Proporções notáveis do patrimônio natural poderão, em princípio, ser preservadas. Quer dizer, se os fabricantes de papel não criarem novos mercados para seus produtos.

O governo não precisou subsidiar a compra de televisores pela população mais pobre. Bastou controlar a inflação. Depois do Plano Real, a posse de aparelhos de TV se universalizou no país.

Põe a banda que o povo se vira

O mesmo acontecerá com os aparelhos digitais de leitura (“leitores” somos nós, não os aparelhos), já acontece com notebooks e tabuletas. O povo se vira para comprar e isso retira do processo de distribuição custos monumentais. Por isso a banda larga é tão importante. É um investimento muito grande, não funciona na base do “mercado formiguinha”.

É significativo que uma empresa como a Amazon, que deu um banho de logística para vender livros e outros produtos materializados, tenha criado também um aparelho digital de leitura tão sensacional como o Kindle.

Ainda se trata dos primórdios dessa modalidade, o livro dito eletrônico, mas é o suficiente para indicar uma tendência irresistível. Aproveito para fazer um comercial gratuito: Luciano Martins Costa, jornalista de longo curso e escritor, titular do programa de rádio deste Observatório da Imprensa, criou uma editora digital, a Biblos. Já acumula uma experiência interessante.

Daqui a alguns anos, os atuais aparelhos de leitura parecerão canhestros. É o que acontece em todas as revoluções tecnológicas: prometem muito mais do que conseguem entregar no início e acabam resultando em algo muito além do sonhado (lei de Arthur Clarke). Mas dá para imaginar a emoção das pessoas que, por exemplo, ficaram pela primeira vez diante de uma telinha de televisão, mesmo tão pobrezinha, desenxabida?

Livro vs. multitarefa

Agora, vamos ao principal. Por que ler livros, em papel ou em aparelho de leitura, e não em computador ou tabuleta? Porque livro é para ser lido exclusivamente. Em silêncio ou em voz alta (para cegos ou, como fazia Antônio Houaiss na juventude, em Copacabana, para operários estrangeiros ou analfabetos).

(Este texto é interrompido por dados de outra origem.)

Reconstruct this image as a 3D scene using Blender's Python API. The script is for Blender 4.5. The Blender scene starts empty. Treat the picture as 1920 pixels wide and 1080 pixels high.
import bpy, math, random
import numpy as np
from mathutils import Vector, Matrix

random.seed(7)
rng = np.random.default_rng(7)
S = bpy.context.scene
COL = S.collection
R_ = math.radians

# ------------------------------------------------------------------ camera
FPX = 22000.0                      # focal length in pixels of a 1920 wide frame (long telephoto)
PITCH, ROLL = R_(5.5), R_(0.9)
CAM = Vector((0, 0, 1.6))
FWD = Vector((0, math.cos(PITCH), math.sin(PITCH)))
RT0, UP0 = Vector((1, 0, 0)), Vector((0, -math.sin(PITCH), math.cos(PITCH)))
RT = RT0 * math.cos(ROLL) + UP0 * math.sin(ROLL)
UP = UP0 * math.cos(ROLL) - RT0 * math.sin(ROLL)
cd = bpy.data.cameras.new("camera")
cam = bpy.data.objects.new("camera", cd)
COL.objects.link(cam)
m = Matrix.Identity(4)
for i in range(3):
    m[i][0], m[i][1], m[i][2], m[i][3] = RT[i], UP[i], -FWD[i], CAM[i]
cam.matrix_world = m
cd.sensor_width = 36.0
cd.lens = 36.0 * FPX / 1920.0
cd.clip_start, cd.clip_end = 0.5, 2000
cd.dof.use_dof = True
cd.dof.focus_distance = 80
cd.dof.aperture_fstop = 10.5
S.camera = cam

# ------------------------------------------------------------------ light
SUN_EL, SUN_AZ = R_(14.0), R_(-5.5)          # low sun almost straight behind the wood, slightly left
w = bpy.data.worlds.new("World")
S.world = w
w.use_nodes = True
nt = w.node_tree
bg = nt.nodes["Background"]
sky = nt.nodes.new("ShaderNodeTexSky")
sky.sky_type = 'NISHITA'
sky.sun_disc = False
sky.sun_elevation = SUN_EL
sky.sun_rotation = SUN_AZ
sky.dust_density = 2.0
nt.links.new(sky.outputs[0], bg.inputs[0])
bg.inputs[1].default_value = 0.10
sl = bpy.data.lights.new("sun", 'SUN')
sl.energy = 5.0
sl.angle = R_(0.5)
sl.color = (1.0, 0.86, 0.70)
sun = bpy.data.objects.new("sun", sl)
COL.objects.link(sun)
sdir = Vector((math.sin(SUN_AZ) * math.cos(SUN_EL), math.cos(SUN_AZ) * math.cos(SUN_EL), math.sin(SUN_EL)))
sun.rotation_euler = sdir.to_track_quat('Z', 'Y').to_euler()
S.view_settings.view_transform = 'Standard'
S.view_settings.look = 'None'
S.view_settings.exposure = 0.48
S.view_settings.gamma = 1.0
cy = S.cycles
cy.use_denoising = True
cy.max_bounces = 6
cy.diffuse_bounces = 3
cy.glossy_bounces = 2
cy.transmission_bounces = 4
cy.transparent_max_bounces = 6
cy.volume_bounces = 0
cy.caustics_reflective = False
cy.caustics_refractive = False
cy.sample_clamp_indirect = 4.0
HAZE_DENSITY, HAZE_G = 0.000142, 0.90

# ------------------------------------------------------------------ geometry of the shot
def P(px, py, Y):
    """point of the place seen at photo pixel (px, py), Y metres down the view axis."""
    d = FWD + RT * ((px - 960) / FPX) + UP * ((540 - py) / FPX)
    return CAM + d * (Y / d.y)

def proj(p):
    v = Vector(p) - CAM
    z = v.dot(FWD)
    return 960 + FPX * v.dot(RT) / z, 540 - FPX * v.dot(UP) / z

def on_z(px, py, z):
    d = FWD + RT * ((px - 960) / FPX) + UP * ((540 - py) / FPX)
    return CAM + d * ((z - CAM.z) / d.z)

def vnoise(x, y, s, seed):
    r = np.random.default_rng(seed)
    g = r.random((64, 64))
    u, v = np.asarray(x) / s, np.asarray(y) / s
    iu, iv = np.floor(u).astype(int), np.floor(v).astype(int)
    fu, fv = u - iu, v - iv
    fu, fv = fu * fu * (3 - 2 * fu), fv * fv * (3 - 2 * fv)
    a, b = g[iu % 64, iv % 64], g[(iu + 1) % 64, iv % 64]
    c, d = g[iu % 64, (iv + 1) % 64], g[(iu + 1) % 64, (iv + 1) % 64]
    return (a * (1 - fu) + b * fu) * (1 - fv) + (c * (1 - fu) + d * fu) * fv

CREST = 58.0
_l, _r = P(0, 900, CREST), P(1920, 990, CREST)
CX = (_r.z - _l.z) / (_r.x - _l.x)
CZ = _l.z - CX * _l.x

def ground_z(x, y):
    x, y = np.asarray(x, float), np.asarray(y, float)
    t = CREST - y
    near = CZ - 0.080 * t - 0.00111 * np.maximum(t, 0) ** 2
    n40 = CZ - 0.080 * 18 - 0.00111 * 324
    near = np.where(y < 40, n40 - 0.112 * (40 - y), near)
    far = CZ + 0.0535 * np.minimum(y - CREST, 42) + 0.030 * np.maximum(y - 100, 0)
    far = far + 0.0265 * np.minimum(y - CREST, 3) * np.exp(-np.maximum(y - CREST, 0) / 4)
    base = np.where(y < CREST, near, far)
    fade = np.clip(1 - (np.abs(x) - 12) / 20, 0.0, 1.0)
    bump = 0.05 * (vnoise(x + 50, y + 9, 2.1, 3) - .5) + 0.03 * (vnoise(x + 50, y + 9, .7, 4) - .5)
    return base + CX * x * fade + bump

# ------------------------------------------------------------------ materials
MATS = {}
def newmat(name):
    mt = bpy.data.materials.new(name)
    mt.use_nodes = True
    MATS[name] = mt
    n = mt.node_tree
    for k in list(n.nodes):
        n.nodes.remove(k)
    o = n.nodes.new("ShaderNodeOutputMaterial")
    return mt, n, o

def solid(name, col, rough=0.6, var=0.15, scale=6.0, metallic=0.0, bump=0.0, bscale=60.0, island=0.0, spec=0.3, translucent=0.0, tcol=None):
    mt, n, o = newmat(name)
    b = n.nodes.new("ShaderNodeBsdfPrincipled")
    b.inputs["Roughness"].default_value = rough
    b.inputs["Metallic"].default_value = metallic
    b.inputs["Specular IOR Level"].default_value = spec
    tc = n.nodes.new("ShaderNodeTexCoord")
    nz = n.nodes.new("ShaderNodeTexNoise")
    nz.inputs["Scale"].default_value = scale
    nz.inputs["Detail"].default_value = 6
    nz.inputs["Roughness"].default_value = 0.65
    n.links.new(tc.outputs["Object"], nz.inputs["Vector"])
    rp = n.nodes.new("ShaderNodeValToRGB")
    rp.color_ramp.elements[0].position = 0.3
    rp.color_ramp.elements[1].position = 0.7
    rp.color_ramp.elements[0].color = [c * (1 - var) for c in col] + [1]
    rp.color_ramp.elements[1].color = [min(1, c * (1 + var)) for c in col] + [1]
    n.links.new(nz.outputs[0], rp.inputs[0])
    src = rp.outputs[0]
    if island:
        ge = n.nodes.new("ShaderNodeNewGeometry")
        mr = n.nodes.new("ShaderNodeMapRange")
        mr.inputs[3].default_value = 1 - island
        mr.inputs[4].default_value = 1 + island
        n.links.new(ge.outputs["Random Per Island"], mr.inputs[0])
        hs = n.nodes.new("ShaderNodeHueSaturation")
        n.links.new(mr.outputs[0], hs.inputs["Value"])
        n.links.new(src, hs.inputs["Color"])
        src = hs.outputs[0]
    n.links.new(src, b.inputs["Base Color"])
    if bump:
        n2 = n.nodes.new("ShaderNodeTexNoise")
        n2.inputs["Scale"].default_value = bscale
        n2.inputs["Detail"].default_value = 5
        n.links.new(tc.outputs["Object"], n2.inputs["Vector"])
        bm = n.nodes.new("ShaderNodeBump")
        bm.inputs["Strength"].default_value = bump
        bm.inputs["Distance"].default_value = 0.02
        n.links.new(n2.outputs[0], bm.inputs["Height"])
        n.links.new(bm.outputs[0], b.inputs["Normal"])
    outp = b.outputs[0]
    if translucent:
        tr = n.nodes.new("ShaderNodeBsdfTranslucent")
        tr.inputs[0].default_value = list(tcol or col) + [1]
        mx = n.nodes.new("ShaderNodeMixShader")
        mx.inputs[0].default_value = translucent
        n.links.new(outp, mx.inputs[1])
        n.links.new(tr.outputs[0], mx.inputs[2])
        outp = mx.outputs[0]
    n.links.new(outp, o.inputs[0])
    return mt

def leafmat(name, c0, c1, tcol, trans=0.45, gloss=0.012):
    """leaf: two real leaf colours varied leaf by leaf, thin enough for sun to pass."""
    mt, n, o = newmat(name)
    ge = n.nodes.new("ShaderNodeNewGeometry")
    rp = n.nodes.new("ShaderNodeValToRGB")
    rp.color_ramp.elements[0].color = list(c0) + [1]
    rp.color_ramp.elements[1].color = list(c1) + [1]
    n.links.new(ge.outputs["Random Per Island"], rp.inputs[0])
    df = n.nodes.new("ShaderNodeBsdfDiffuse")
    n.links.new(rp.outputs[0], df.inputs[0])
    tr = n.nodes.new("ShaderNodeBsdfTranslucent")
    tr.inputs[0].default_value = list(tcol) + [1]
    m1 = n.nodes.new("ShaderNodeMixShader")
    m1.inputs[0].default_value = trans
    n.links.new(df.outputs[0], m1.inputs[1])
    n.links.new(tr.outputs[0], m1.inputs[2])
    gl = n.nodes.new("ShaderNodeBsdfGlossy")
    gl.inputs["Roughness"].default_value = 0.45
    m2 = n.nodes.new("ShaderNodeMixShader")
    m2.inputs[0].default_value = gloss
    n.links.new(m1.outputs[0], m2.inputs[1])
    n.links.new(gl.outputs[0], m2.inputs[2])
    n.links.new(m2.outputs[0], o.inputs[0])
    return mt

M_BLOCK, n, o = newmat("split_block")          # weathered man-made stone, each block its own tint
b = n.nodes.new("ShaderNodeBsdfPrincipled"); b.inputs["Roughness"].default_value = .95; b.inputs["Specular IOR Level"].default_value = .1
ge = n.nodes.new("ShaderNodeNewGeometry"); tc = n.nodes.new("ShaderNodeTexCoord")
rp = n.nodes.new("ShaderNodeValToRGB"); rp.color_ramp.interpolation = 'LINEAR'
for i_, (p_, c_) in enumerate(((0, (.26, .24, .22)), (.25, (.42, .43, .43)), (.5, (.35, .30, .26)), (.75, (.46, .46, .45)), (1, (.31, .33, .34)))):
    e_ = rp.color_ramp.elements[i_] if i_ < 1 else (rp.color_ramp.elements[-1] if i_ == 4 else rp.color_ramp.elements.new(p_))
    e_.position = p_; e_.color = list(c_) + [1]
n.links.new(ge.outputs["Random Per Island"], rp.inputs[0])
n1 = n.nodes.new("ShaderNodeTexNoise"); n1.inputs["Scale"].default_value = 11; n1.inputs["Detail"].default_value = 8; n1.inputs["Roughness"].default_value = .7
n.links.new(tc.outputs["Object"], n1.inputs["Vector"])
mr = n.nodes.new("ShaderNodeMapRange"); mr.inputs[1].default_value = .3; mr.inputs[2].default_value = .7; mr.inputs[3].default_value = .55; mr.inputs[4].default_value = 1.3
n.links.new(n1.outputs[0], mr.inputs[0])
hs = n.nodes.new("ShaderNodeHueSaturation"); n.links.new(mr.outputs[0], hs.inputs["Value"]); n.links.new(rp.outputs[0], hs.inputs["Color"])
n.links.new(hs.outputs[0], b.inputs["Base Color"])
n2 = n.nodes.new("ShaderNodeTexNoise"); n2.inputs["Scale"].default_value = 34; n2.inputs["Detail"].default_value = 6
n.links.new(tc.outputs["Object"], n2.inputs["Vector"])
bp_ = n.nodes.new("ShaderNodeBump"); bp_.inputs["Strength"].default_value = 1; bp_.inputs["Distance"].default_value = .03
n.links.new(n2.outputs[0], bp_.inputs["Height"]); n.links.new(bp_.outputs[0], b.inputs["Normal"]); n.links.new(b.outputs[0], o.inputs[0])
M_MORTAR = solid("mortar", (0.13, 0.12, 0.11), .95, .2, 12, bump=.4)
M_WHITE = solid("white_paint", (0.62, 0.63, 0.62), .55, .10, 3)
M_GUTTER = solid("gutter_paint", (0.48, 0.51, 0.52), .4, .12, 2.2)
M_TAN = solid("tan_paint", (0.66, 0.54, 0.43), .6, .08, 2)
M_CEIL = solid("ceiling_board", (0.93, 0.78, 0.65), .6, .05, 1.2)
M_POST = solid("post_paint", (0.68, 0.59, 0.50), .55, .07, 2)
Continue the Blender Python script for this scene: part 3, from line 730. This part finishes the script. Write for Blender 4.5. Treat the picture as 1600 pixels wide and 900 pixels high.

Não é para ser lido ouvindo música (recomendação de Chico Buarque, que também evita o inverso: ouvir música fazendo outra coisa ao mesmo tempo), conferindo correio eletrônico, navegando em sites de notícias, com dispositivo de mensagem instantânea piscando ou Skype aberto etc. etc.

É a grande vantagem do livro (pode ser livro de imagens, não importa). A pessoa se concentra. O pensamento pode viajar? Pode. Deve. Mas o ponto de partida é uma criação intelectual orgânica, com ritmo, sintaxe, estética, estilo. Jornal e revista também são assim.

Livro não é para ser lido no computador, em primeiro lugar porque ler alguma coisa muito extensa no computador é uma experiência fisicamente medonha. A tabuleta resolve esse problema. Mas não o da concentração. Pode ser tão dispersiva quanto o computador. E, até o momento, não oferece a confortável opção da tela sem luz própria, como o Kindle.

Os seres humanos não são obrigados a pagar tributo a uma multifuncionalidade geralmente sem sentido. O cérebro é um só, ainda que os sentidos sejam vários. É preciso entender que a indústria cristaliza padrões a cada etapa da evolução tecnológica, mas não necessariamente esses padrões são os únicos possíveis, ou os melhores.

A perfeição é uma meta

O computador pessoal é uma maravilha, pelo universo de possibilidades de trabalho, estudo, diversão, principalmente comunicação que abriu quando passou a ser ligado em rede, mas está muito longe de ser um produto “perfeito” (algo que não existe e não existirá nunca). Tem muita coisa burra. Por dificuldade em alcançar novo patamar, por desinteresse de quem está vendendo muito bem.

No Ocidente se come com garfo e faca (nem todo mundo...). No Oriente, com pauzinhos. Alguém pode dizer que um método seja melhor do que o outro? A escrita “certa” é da esquerda para a direita ou vice-versa? É na horizontal ou na vertical?

Os veículos automotores, que revolucionaram os transportes e as comunicações, provocaram 100 milhões de mortes em seu primeiro século de utilização. A lata de alimentos foi inventada no fim do século 18, mas o abridor portátil de latas, uma simples lâmina com uma alavanca, só na segunda metade do século 19. Latas eram abertas com facas, machados, no faroeste até com tiros.

Assim caminha a inteligência coletiva da humanidade. E o Eclesiastes, sabiamente citado por Machado de Assis como o melhor dos repositórios de sabedoria, garante que “não há nada de novo sob o sol”.